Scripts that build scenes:
-=-=-=-=-

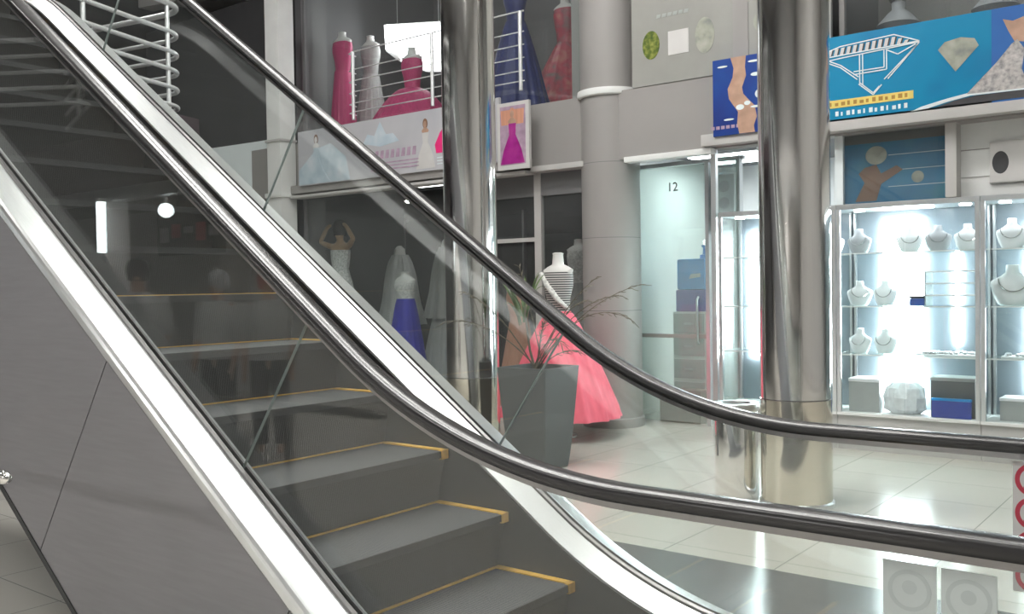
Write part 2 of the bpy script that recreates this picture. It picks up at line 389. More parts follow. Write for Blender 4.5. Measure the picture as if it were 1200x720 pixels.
for Y, s, JS in ((YN, -1, JN), (YF, 1, JF)):
    inn = -s                                                   # towards the steps
    # handrail and its guide, turned down round the newel at the lower end
    path = [(x, rail_z(x)) for x in XS if x < XB - .02]
    xc, zc, rr = path[-1][0], path[-1][1] - .3, .3
    nose = [(xc + .3 * sin(a), zc + .3 * cos(a)) for a in [radians(8 * k) for k in range(1, 20)]]
    full = path + nose
    rings = []
    rg = []
    for i, (x, z) in enumerate(full):
        a, b = full[max(i - 1, 0)], full[min(i + 1, len(full) - 1)]
        t = Vector((b[0] - a[0], 0, b[1] - a[1])).normalized(); n = Vector((-t.z, 0, t.x))
        ctr = Vector((x, Y, z))
        prof = [(-.040, -.006), (-.038, .010), (-.026, .019), (0, .022), (.026, .019), (.038, .010), (.040, -.006), (.034, -.018), (.022, -.020), (-.022, -.020), (-.034, -.018)]
        rings.append([ctr + Vector((0, p, 0)) + n * q for p, q in prof])
        rg.append([ctr + Vector((0, p, 0)) + n * q for p, q in ((-.02, -.019), (.02, -.019), (.016, -.038), (-.016, -.038))])
    hr = eb(MB().rings(rings), 'handrail', 'rubber', smooth=50)
    eb(MB().rings(rg), 'handrail_guide', 'guide')
    # glass, one pane at a time
    ends = [XA] + JS + [XB - .1]
    for j in range(len(ends) - 1):
        g = .004 if s > 0 else .0008
        xs = [ends[j] + g + (ends[j + 1] - ends[j] - 2 * g) * i / 24 for i in range(25)]
        if j == len(ends) - 2: xs += [xs[-1]]
        mb = MB(); rs = []
        for x in xs:
            (b0, b1), (t0, t1) = panel_pts(x)
            rs.append([(b0, Y - .005, b1), (b0, Y + .005, b1), (t0, Y + .005, t1), (t0, Y - .005, t1)])
        mb.rings(rs, True, s > 0)
        gp = eb(mb, 'glass_panel', 'escglass', smooth=45)
        if j > 0:
            jw = .0004 if s < 0 else .003
            (b0, b1), (t0, t1) = panel_pts(ends[j])
            mb = MB(); mb.rings([[(b0 - jw, Y - .006, b1), (b0 + jw, Y - .006, b1), (b0 + jw, Y + .006, b1), (b0 - jw, Y + .006, b1)],
                                 [(t0 - jw, Y - .006, t1), (t0 + jw, Y - .006, t1), (t0 + jw, Y + .006, t1), (t0 - jw, Y + .006, t1)]])
            eb(mb, 'panel_joint', 'edge')
    # clamp strips at the foot of the glass
    for k in (-1, 1):
        y0, y1 = Y + k * .008, Y + k * .02
        eb(strip([(y0, deck_z, .018), (y1, deck_z, .012), (y1, deck_z, -.02), (y0, deck_z, -.02)]), 'glass_clamp', 'guide')
    # decks
    yo = Y + s * .136
    eb(strip([(Y + s * .02, deck_z, 0), (Y + s * .112, outer_z, .012), (Y + s * .124, outer_z, .008), (Y + s * .132, outer_z, -.003), (yo, outer_z, -.018), (yo, outer_z, -.05),
              (Y + s * .12, outer_z, -.05), (Y + s * .02, deck_z, -.04)]), 'outer_deck', 'steeldeck', smooth=18)
    yi = 2.535 + s * .512
    eb(strip([(Y + inn * .02, deck_z, 0), (yi + inn * .0, inner_z, 0), (yi, inner_z, -.012), (Y + inn * .02, deck_z, -.02)]), 'inner_deck', 'steeldeck')
    low = zf(-.25, -.1, 2.0)
    eb(strip([(yi, inner_z, -.011), (yi + inn * .004, inner_z, -.011), (yi + inn * .004, low, 0), (yi, low, 0)]), 'skirt_panel', 'skirt')
    # side cladding in sheets with narrow gaps
    def under(x): return max(.0, min(outer_z(x) - .06, L(x) + .335 - 1.19 if x > -8.2 else L(-8.2) + .335 - 1.19))
    cuts = [XA, -7.41, -6.38, -5.35, -4.33, -3.30, -2.28, -1.26, XB]
    for j in range(len(cuts) - 1):
        rs = []
        for i in range(21):
            x = cuts[j] + (cuts[j + 1] - cuts[j]) * i / 20
            e = .003 if i == 0 else -.003 if i == 20 else 0
            top = outer_z(x) - .048
            # sheets are cut square to the slope and end at the floor
            an = math.atan(-(outer_z(x + .01) - outer_z(x - .01)) / .02)
            tt = min(.984, top / cos(an)); xb2 = x - tt * sin(an); ub = top - tt * cos(an)
            rs.append([(x + e, yo, top), (x + e, yo - s * .02, top), (xb2 + e, yo - s * .02, ub), (xb2 + e, yo, ub)])
        eb(MB().rings(rs), 'cladding_panel', 'clad')
# truss underside
mb = MB(); rs = []
for x in [XA + (-3.3 - XA) * i / 40 for i in range(41)]:
    u = max(.0, (L(x) + .335 - 1.19) if x > -8.2 else L(-8.2) + .335 - 1.19)
    rs.append([(x, YN - .14, u + .0), (x, YF + .14, u + .0), (x, YF + .14, u + .03), (x, YN - .14, u + .03)])
eb(MB().rings(rs), 'truss_underside', 'skirt')
# steps
def step_at(i):
    x = X0 - PX * i; z = Z0 + PZ * i
    if i == -1: z = .105
    return x, max(z, .012 if i < -1 else z)
for i in range(-4, 17):
    x, z = step_at(i)
    zt = RISE + .01
    z = min(z, zt)
    zl = step_at(i - 1)[1] - .02 if i > -4 else -.05
    zl = min(zl, zt - .03)
    W0, W1 = 2.535 - .498, 2.535 + .498
    st = eb(MB().box(x - .03, x + .391, W0, W1, z - .03, z - .001), 'step', 'skirt')
    def sb(mb, n, m):
        o = mb.build(n, m, None); o.parent = st; return o
    off = EL
    def loc(mb): mb.v = [tuple(Vector(v) - EL) for v in mb.v]; return mb
    sb(loc(MB().box(x + .02, x + .388, W0 + .02, W1 - .02, z - .002, z)), 'tread', 'tread')
    # riser curving in under the nose
    rs = []
    for k in range(9):
        t = k / 8; zz = z - .004 - (z - .004 - zl) * t; xx = x + .391 - .055 * sin(t * pi / 2)
        rs.append([(xx, W0 + .004, zz), (xx, W1 - .004, zz), (xx - .012, W1 - .004, zz), (xx - .012, W0 + .004, zz)])
    sb(loc(MB().rings(rs)), 'riser', 'riser')
    ye = MB().box(x, x + .024, W0, W1, z - .004, z + .004)
    ye.box(x + .02, x + .388, W1 - .034, W1, z - .004, z + .005)
    ye.box(x + .375, x + .396, W1 - .04, W1, z - .035, z + .005)
    sb(loc(ye), 'yellow_edge', 'yellow')
# comb plate at the foot
eb(MB().box(-1.1, .9, 2.03, 3.04, .0, .02), 'comb_plate', 'steel', bevel=.004)
eb(MB().box(-1.16, -1.1, 2.05, 3.02, .004, .018), 'comb', 'yellow')
# upper landing plate
eb(MB().box(-9.4, -8.2, 2.03, 3.04, RISE - .02, RISE + .005), 'landing_plate', 'steel')
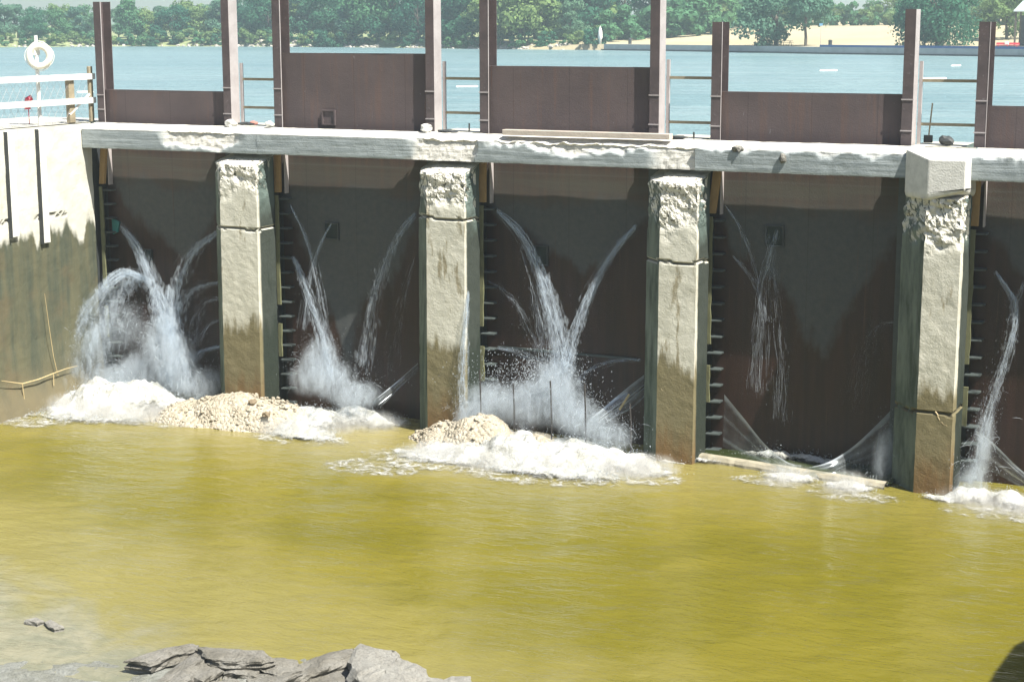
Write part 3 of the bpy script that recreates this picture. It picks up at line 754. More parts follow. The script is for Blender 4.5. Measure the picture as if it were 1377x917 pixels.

-=-=-=-=-

Exercise description: Pictures are not part of the copy; reproduce everything else in the records exactly.

Output of the exercise:
Write part 2 of the bpy script that recreates this picture. It picks up at line 389. More parts follow. Write for Blender 4.5. Measure the picture as if it were 1200x720 pixels.
for Y, s, JS in ((YN, -1, JN), (YF, 1, JF)):
    inn = -s                                                   # towards the steps
    # handrail and its guide, turned down round the newel at the lower end
    path = [(x, rail_z(x)) for x in XS if x < XB - .02]
    xc, zc, rr = path[-1][0], path[-1][1] - .3, .3
    nose = [(xc + .3 * sin(a), zc + .3 * cos(a)) for a in [radians(8 * k) for k in range(1, 20)]]
    full = path + nose
    rings = []
    rg = []
    for i, (x, z) in enumerate(full):
        a, b = full[max(i - 1, 0)], full[min(i + 1, len(full) - 1)]
        t = Vector((b[0] - a[0], 0, b[1] - a[1])).normalized(); n = Vector((-t.z, 0, t.x))
        ctr = Vector((x, Y, z))
        prof = [(-.040, -.006), (-.038, .010), (-.026, .019), (0, .022), (.026, .019), (.038, .010), (.040, -.006), (.034, -.018), (.022, -.020), (-.022, -.020), (-.034, -.018)]
        rings.append([ctr + Vector((0, p, 0)) + n * q for p, q in prof])
        rg.append([ctr + Vector((0, p, 0)) + n * q for p, q in ((-.02, -.019), (.02, -.019), (.016, -.038), (-.016, -.038))])
    hr = eb(MB().rings(rings), 'handrail', 'rubber', smooth=50)
    eb(MB().rings(rg), 'handrail_guide', 'guide')
    # glass, one pane at a time
    ends = [XA] + JS + [XB - .1]
    for j in range(len(ends) - 1):
        g = .004 if s > 0 else .0008
        xs = [ends[j] + g + (ends[j + 1] - ends[j] - 2 * g) * i / 24 for i in range(25)]
        if j == len(ends) - 2: xs += [xs[-1]]
        mb = MB(); rs = []
        for x in xs:
            (b0, b1), (t0, t1) = panel_pts(x)
            rs.append([(b0, Y - .005, b1), (b0, Y + .005, b1), (t0, Y + .005, t1), (t0, Y - .005, t1)])
        mb.rings(rs, True, s > 0)
        gp = eb(mb, 'glass_panel', 'escglass', smooth=45)
        if j > 0:
            jw = .0004 if s < 0 else .003
            (b0, b1), (t0, t1) = panel_pts(ends[j])
            mb = MB(); mb.rings([[(b0 - jw, Y - .006, b1), (b0 + jw, Y - .006, b1), (b0 + jw, Y + .006, b1), (b0 - jw, Y + .006, b1)],
                                 [(t0 - jw, Y - .006, t1), (t0 + jw, Y - .006, t1), (t0 + jw, Y + .006, t1), (t0 - jw, Y + .006, t1)]])
            eb(mb, 'panel_joint', 'edge')
    # clamp strips at the foot of the glass
    for k in (-1, 1):
        y0, y1 = Y + k * .008, Y + k * .02
        eb(strip([(y0, deck_z, .018), (y1, deck_z, .012), (y1, deck_z, -.02), (y0, deck_z, -.02)]), 'glass_clamp', 'guide')
    # decks
    yo = Y + s * .136
    eb(strip([(Y + s * .02, deck_z, 0), (Y + s * .112, outer_z, .012), (Y + s * .124, outer_z, .008), (Y + s * .132, outer_z, -.003), (yo, outer_z, -.018), (yo, outer_z, -.05),
              (Y + s * .12, outer_z, -.05), (Y + s * .02, deck_z, -.04)]), 'outer_deck', 'steeldeck', smooth=18)
    yi = 2.535 + s * .512
    eb(strip([(Y + inn * .02, deck_z, 0), (yi + inn * .0, inner_z, 0), (yi, inner_z, -.012), (Y + inn * .02, deck_z, -.02)]), 'inner_deck', 'steeldeck')
    low = zf(-.25, -.1, 2.0)
    eb(strip([(yi, inner_z, -.011), (yi + inn * .004, inner_z, -.011), (yi + inn * .004, low, 0), (yi, low, 0)]), 'skirt_panel', 'skirt')
    # side cladding in sheets with narrow gaps
    def under(x): return max(.0, min(outer_z(x) - .06, L(x) + .335 - 1.19 if x > -8.2 else L(-8.2) + .335 - 1.19))
    cuts = [XA, -7.41, -6.38, -5.35, -4.33, -3.30, -2.28, -1.26, XB]
    for j in range(len(cuts) - 1):
        rs = []
        for i in range(21):
            x = cuts[j] + (cuts[j + 1] - cuts[j]) * i / 20
            e = .003 if i == 0 else -.003 if i == 20 else 0
            top = outer_z(x) - .048
            # sheets are cut square to the slope and end at the floor
            an = math.atan(-(outer_z(x + .01) - outer_z(x - .01)) / .02)
            tt = min(.984, top / cos(an)); xb2 = x - tt * sin(an); ub = top - tt * cos(an)
            rs.append([(x + e, yo, top), (x + e, yo - s * .02, top), (xb2 + e, yo - s * .02, ub), (xb2 + e, yo, ub)])
        eb(MB().rings(rs), 'cladding_panel', 'clad')
# truss underside
mb = MB(); rs = []
for x in [XA + (-3.3 - XA) * i / 40 for i in range(41)]:
    u = max(.0, (L(x) + .335 - 1.19) if x > -8.2 else L(-8.2) + .335 - 1.19)
    rs.append([(x, YN - .14, u + .0), (x, YF + .14, u + .0), (x, YF + .14, u + .03), (x, YN - .14, u + .03)])
eb(MB().rings(rs), 'truss_underside', 'skirt')
# steps
def step_at(i):
    x = X0 - PX * i; z = Z0 + PZ * i
    if i == -1: z = .105
    return x, max(z, .012 if i < -1 else z)
for i in range(-4, 17):
    x, z = step_at(i)
    zt = RISE + .01
    z = min(z, zt)
    zl = step_at(i - 1)[1] - .02 if i > -4 else -.05
    zl = min(zl, zt - .03)
    W0, W1 = 2.535 - .498, 2.535 + .498
    st = eb(MB().box(x - .03, x + .391, W0, W1, z - .03, z - .001), 'step', 'skirt')
    def sb(mb, n, m):
        o = mb.build(n, m, None); o.parent = st; return o
    off = EL
    def loc(mb): mb.v = [tuple(Vector(v) - EL) for v in mb.v]; return mb
    sb(loc(MB().box(x + .02, x + .388, W0 + .02, W1 - .02, z - .002, z)), 'tread', 'tread')
    # riser curving in under the nose
    rs = []
    for k in range(9):
        t = k / 8; zz = z - .004 - (z - .004 - zl) * t; xx = x + .391 - .055 * sin(t * pi / 2)
        rs.append([(xx, W0 + .004, zz), (xx, W1 - .004, zz), (xx - .012, W1 - .004, zz), (xx - .012, W0 + .004, zz)])
    sb(loc(MB().rings(rs)), 'riser', 'riser')
    ye = MB().box(x, x + .024, W0, W1, z - .004, z + .004)
    ye.box(x + .02, x + .388, W1 - .034, W1, z - .004, z + .005)
    ye.box(x + .375, x + .396, W1 - .04, W1, z - .035, z + .005)
    sb(loc(ye), 'yellow_edge', 'yellow')
# comb plate at the foot
eb(MB().box(-1.1, .9, 2.03, 3.04, .0, .02), 'comb_plate', 'steel', bevel=.004)
eb(MB().box(-1.16, -1.1, 2.05, 3.02, .004, .018), 'comb', 'yellow')
# upper landing plate
eb(MB().box(-9.4, -8.2, 2.03, 3.04, RISE - .02, RISE + .005), 'landing_plate', 'steel')
Write part 3 of the bpy script that recreates this picture. It picks up at line 754. More parts follow. The script is for Blender 4.5. Measure the picture as if it were 1377x917 pixels.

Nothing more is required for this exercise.